Boarding at Papplewick
Papplewick is all about boarding, and everyone has to board from the summer term of Year 6 (although many further down the school do too, and occasional boarding is popular). Saturday school is important, and from Year 3 onwards, there are lessons in the morning, followed by a chapel service, lunch and afternoon sports fixtures (with an extremely impressive spread at teatime). Parents can, and do, join in from chapel onwards, which one parent tells us ‘makes for a big family feel’. Boys can head home on Saturday afternoon and return on Sunday evening or Monday morning, but many stay for the weekend to enjoy the fun stuff – all-you-can-eat Chinese, socials with local girls’ schools, dad campouts, pizza making and exclusive use of the local slide-and-waves pool.
It is all helped, of course, by the fabulous boarding houses – Year 8 have a new house all to themselves, while Years 6 and 7 share a building but have separate areas. They all have common rooms where they play pool, baby football and common room cricket. Summer evenings, meanwhile, see the boys migrating outside to play British Bulldog and Capture the Flag. Parents are welcome to drop in at (almost) any time, including Monday mornings rather than Sunday nights after a weekend at home. Two-thirds of staff, along with their families and pets, live on site, which really bolsters the community feel.
Papplewick school community
The school’s STAG values – Service, Tenacity, Ambition and Growth – are lived and breathed by pupils and staff alike. We love how the boys here are made to feel part of the fabric of the school with their own agency. Recently, the head drew up a contract between the boys and the school, stating that the school gives the boys the facilities, the freedom to use the facilities and the opportunity for fun, while in return the boys give the school sensible and sociable behaviour, kindness and service to others.

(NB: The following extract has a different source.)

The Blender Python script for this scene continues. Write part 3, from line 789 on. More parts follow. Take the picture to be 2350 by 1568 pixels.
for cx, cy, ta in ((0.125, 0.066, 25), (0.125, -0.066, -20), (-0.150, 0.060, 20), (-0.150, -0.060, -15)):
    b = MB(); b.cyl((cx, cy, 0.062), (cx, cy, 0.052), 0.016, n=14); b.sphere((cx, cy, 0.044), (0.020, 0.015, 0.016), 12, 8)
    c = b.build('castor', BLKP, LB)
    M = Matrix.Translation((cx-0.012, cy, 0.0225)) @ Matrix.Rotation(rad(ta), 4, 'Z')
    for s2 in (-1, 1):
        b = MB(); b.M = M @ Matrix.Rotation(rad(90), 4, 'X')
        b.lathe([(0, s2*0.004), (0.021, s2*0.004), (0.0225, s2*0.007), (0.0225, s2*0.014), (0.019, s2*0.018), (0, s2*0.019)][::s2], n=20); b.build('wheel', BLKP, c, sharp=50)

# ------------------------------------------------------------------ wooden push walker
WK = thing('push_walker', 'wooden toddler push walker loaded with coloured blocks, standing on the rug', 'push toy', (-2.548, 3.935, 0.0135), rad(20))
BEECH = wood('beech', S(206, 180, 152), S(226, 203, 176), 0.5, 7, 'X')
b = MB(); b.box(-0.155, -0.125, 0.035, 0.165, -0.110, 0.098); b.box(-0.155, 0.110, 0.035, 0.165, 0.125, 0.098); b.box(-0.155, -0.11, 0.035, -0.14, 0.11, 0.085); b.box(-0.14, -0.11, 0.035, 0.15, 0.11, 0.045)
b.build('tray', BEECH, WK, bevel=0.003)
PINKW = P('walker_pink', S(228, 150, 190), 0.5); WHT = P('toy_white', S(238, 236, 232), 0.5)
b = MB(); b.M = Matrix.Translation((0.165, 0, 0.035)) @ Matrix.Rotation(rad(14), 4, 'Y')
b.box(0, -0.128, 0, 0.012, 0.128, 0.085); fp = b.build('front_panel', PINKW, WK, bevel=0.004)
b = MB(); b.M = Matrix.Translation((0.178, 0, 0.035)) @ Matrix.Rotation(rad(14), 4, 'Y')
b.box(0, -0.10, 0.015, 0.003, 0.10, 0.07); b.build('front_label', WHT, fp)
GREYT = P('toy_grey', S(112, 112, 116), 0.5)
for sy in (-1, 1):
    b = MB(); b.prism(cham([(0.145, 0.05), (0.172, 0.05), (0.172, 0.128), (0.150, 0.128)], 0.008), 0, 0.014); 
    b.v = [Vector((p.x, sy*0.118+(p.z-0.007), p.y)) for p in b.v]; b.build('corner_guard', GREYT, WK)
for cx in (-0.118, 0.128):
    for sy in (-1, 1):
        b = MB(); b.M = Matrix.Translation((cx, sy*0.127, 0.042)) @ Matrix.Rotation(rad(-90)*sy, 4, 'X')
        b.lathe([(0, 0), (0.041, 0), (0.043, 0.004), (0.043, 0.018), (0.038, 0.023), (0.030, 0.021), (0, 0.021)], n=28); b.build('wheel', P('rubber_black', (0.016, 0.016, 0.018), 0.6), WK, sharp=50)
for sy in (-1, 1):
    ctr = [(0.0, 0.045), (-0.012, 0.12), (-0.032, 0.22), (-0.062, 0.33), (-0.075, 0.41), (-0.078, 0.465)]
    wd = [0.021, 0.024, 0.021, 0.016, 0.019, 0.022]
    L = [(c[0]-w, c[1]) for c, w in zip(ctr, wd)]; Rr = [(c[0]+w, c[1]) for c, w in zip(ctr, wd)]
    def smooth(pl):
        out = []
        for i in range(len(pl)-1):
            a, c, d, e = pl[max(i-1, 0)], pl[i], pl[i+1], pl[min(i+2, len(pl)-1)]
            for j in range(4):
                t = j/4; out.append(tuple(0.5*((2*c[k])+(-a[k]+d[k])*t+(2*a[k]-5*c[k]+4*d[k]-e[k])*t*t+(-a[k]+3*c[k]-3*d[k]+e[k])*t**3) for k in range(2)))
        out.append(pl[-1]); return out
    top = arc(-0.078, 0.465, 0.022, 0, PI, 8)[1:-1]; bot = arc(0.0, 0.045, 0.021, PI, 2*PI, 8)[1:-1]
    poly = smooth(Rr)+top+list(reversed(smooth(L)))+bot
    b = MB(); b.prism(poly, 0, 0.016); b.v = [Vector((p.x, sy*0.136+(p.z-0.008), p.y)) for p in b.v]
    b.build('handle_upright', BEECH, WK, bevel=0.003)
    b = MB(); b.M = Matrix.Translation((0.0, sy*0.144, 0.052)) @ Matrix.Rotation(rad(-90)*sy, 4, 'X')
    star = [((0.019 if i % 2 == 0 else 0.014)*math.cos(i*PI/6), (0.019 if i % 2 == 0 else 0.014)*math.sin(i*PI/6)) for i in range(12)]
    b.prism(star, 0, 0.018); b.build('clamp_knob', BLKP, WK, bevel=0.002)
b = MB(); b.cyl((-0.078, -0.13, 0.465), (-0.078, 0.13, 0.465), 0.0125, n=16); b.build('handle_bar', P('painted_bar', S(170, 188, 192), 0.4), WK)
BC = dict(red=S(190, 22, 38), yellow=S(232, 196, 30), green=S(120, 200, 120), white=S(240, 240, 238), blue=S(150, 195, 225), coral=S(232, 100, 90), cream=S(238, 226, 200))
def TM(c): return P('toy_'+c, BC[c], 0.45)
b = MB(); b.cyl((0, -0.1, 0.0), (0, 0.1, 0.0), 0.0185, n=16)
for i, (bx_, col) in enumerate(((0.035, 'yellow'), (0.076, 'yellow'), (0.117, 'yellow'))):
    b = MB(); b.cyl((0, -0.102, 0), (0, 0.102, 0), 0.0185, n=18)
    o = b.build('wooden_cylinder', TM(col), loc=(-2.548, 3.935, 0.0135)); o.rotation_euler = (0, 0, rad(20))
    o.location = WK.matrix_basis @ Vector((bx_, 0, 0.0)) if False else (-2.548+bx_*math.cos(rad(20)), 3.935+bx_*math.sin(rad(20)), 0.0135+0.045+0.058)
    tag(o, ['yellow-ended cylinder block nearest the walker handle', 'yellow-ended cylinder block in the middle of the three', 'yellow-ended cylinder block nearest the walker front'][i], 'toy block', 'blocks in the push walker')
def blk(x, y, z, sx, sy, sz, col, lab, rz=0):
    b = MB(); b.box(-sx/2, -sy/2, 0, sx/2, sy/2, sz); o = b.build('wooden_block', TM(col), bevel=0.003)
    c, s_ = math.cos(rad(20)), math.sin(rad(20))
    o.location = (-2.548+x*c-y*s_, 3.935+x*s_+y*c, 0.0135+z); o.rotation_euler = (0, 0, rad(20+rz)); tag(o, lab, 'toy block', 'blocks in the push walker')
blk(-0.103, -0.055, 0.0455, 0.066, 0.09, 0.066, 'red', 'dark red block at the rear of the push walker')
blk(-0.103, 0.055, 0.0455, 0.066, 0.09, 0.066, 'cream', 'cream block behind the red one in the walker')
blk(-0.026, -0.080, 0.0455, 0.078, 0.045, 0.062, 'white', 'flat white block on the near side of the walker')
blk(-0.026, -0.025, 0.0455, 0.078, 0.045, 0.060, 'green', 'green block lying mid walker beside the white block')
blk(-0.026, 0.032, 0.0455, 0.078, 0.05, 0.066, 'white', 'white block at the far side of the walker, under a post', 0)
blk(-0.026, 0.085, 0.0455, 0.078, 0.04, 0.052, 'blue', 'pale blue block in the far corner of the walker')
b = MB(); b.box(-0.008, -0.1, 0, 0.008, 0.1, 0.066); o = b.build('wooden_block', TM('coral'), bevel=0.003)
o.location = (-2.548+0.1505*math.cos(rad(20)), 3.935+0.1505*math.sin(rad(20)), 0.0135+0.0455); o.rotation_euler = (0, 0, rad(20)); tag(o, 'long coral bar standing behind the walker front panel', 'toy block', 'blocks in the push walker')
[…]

Every form group has 15 minutes with their tutors before lessons and pupils are also assigned an independent person, a member of staff whom they can email or call. From Year 6, boys are allocated a tutor who will see them right the way through to graduation. We loved the way everyone sits down together for lunch each day, with a member of staff on each table, family-style. ‘There is an organic, muck-in culture,’ says the head. ‘Square cricket (a huge Papplewick tradition) could see the 1st team bowler bowling to a Year 3.’
Pupils have got each other’s backs – and while they have heaps of fun, they all have firm boundaries too. The most coveted leavers’ prize goes to the boy who has shown the most enthusiasm for school life, the biggest contribution to the community and, above all, the most kindness to others – which says all you need to know.
We hear high praise for the exceptionally warm and welcoming parent community and the very well-organised PTA. All are welcome at Papplewick, and parents are a mix of millionaires, bankers, two-income households and those with grandparents fronting the fees. The joy of Papplewick is that you won’t know, or care, which is which. The car park isn’t overrun with Teslas, and the chat on the sidelines is refreshingly down to earth and modest.
And finally...
Here, you will find happy, thriving boys who have heaps of fun. They’re so well taught they hardly notice the academic milestones they’re smashing (Eton regards Papplewick boys as ‘oven ready’) and the strong values instilled in them means they’re thriving as wonderful human beings too. In short, Papplewick is a thoroughly wholesome, successful school, with a big, big heart. We’d send our sons here without missing a beat.